SWR2 Wort zum Tag

SWR2 Wort zum Tag

Der schönste Tag im Leben sollte es werden. Die Trauung. Doch er fing mit Tränen und hochroten Köpfen an. Eine einzige Häufung von kleinen Katastrophen. Ich habe ihn als Pfarrerin neulich miterlebt, und er hat mir gezeigt, dass Liebe auch scheinbare Katastrophen retten kann.

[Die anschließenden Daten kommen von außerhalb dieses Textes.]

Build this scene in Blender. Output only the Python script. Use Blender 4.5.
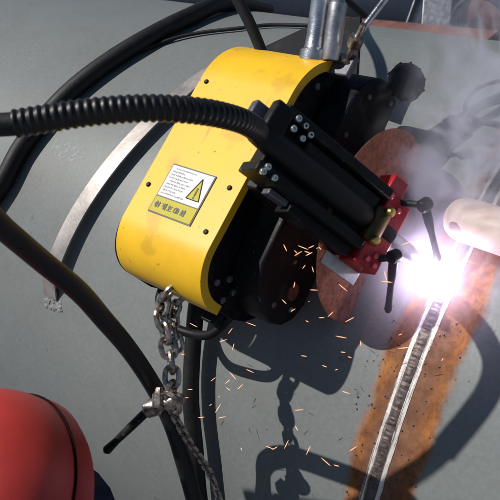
import bpy, bmesh, math, random
from mathutils import Vector, Matrix, Quaternion
random.seed(7)
for o in list(bpy.data.objects): bpy.data.objects.remove(o, do_unlink=True)
SC = bpy.context.scene
COL = SC.collection
R = 0.6                                   # pipe radius; the pipe lies along world X, its seam at x = 0

# ------------------------------------------------------------------ camera
cd = bpy.data.cameras.new('camera'); cam = bpy.data.objects.new('camera', cd); COL.objects.link(cam)
cr = Matrix(((0.7644, -0.2899, 0.5759), (0.6373, 0.4744, -0.6072), (-0.0972, 0.8312, 0.5474)))
cam.matrix_world = Matrix.Translation((0.2892, -0.9949, 0.9744)) @ cr.to_4x4()
cd.sensor_width = 36; cd.lens = 50.4; cd.clip_start = 0.02; cd.clip_end = 2000
cd.dof.use_dof = True; cd.dof.focus_distance = 1.06; cd.dof.aperture_fstop = 15.0
SC.camera = cam

# ------------------------------------------------------------------ sky, sun, exposure
SUN = Vector((0.52, 0.411, -0.752)).normalized()      # direction the light travels
wd = bpy.data.worlds.new('World'); SC.world = wd; wd.use_nodes = True
nt = wd.node_tree; bg = nt.nodes['Background']
sky = nt.nodes.new('ShaderNodeTexSky'); sky.sky_type = 'NISHITA'; sky.sun_disc = False
sky.sun_elevation = math.asin(-SUN.z); sky.sun_rotation = math.atan2(-SUN.x, -SUN.y)
sky.air_density = 1.0; sky.dust_density = 0.3; sky.ozone_density = 2.5
nt.links.new(sky.outputs[0], bg.inputs[0]); bg.inputs[1].default_value = 0.05
sl = bpy.data.lights.new('sun', 'SUN'); sl.energy = 4.5; sl.angle = math.radians(0.53); sl.color = (1, 0.95, 0.88)
so = bpy.data.objects.new('sun', sl); COL.objects.link(so); so.rotation_euler = SUN.to_track_quat('-Z', 'Y').to_euler()
vs = SC.view_settings; vs.view_transform = 'Standard'; vs.look = 'None'; vs.gamma = 1; vs.exposure = -0.1; vs.use_curve_mapping = False
SC.render.engine = 'CYCLES'; SC.cycles.use_denoising = True
SC.cycles.volume_bounces = 1; SC.cycles.transparent_max_bounces = 10; SC.cycles.max_bounces = 4; SC.cycles.diffuse_bounces = 2; SC.cycles.glossy_bounces = 2
SC.cycles.volume_step_rate = 1.5; SC.cycles.use_adaptive_sampling = True; SC.cycles.adaptive_threshold = 0.02; SC.cycles.sample_clamp_indirect = 6.0

# ------------------------------------------------------------------ frames
# machine frame: U along the pipe, V along its girth, W away from its surface
TH = math.radians(-36)
Wd = Vector((0, math.sin(TH), math.cos(TH))); Vd = Vector((0, math.cos(TH), -math.sin(TH))); Ud = Vector((1, 0, 0))
MF = Matrix(((1, 0, 0, 0), (0, Vd.y, Wd.y, R*Wd.y), (0, Vd.z, Wd.z, R*Wd.z), (0, 0, 0, 1)))
def pipe_pt(u, deg, h=0.0):               # a point over the pipe, in machine-frame coordinates
    a = math.radians(deg); return Vector((u, (R+h)*math.sin(a), (R+h)*math.cos(a)-R))
def surf_w(v): return math.sqrt(R*R-v*v)-R

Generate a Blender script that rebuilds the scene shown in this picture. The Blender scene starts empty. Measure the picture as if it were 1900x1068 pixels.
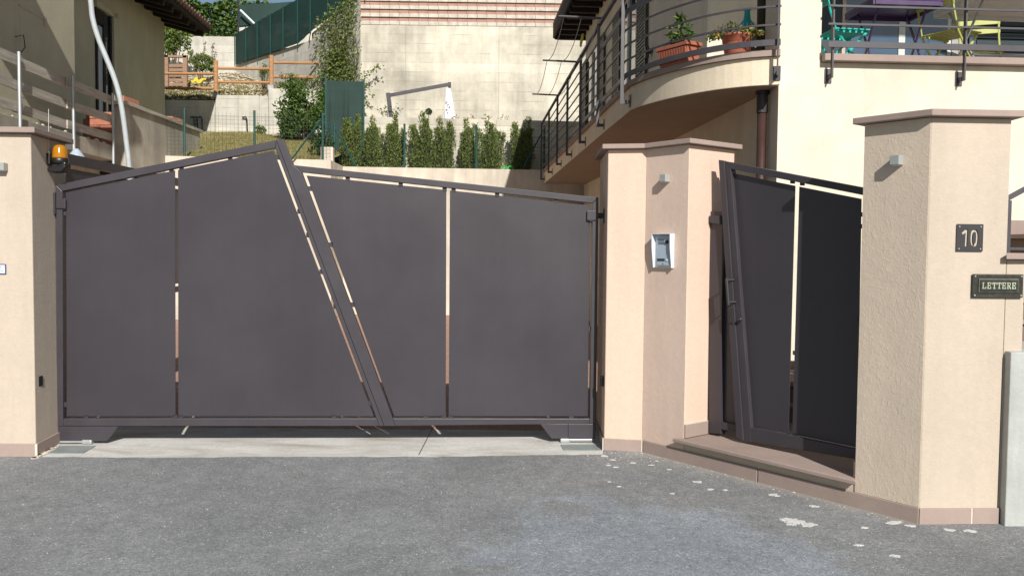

Aber der Reihe nach. Zuerst kam die junge Frau nicht. Das Problem: Es war kein Parkplatz zu finden. Schließlich war sie da, ein bisschen aufgelöst und bemüht, die Tränen zu unterdrücken, nach endlosen fünfzehn Minuten auch der Vater. Wir konnten beginnen. Beim Ringwechsel dann die nächste Panne: Das Ringkissen fehlte. Zum Glück hatte die Brautmutter wenigstens die Ringe in der Tasche. Aber wohin damit? Nach dem holprigen Anfang nun auch noch das, vor der ganzen Verwandtschaft! Es war alles so schön ausgedacht gewesen. Da hatte die Brautmutter eine großartige Idee: Sie legte die beiden Ringe behutsam auf die Blüten des Brautstraußes und reichte ihn ihr - gab es je ein besseres Ringkissen? Jeder dachte, das muss so sein, so kunstvoll und geschickt war das. So ging doch noch alles gut, wenn auch ein bisschen anders als geplant.
„Liebe verhält sich nicht ungehörig, sie sucht nicht das Ihre, sie lässt sich nicht erbittern, sie rechnet das Böse nicht zu." (1.Kor.13,5). Über die berühmten Worte des Paulus hatte ich zuvor gepredigt. In der liebevollen und einfühlsamen Geste der Brautmutter konnte ich sehen, was damit gemeint ist: Sie stellte das junge Paar nicht bloß, sondern sie half ihnen, unbemerkt, ohne viel Aufhebens und ohne sie lächerlich zu machen. Sie half ihnen so, dass sie nicht in Verlegenheit kamen.
So liebevoll helfen gelingt einem nicht immer: Anderen aus der Patsche helfen - ja, klar. Aber man lässt dabei gerne auch mal durchblicken: Ohne mich wäre das wahrscheinlich nicht so gut gegangen.
Als Paulus seine Gedanken über die Liebe an die Gemeinde in Korinth schreibt, hat er keine Hochzeitspaare vor Augen, sondern eine Gemeinschaft von Menschen: die Starken und Schwachen, Geschickten und Unbeholfenen, Umsichtigen und solche, die in den Tag hinein leben. Für dieses Zusammenleben, so sagt er, braucht es Liebe, die andere nicht bloß stellt.
Ich habe das junge Paar gefragt, warum sie ausgerechnet diesen Gedanken aus dem Hohelied der Liebe des Paulus ausgesucht haben. Sie sagten: Weil man wissen muss, was sich gehört. Man muss sich darauf verlassen können: Die Liebe zueinander hat es nicht nötig, sich so darzustellen, dass sie den anderen klein macht und ihn spüren lässt, was ihm nicht gelungen ist oder wie ungeschickt er sich verhält. Denn die
„Liebe verhält sich nicht ungehörig." Liebe macht groß, nicht klein.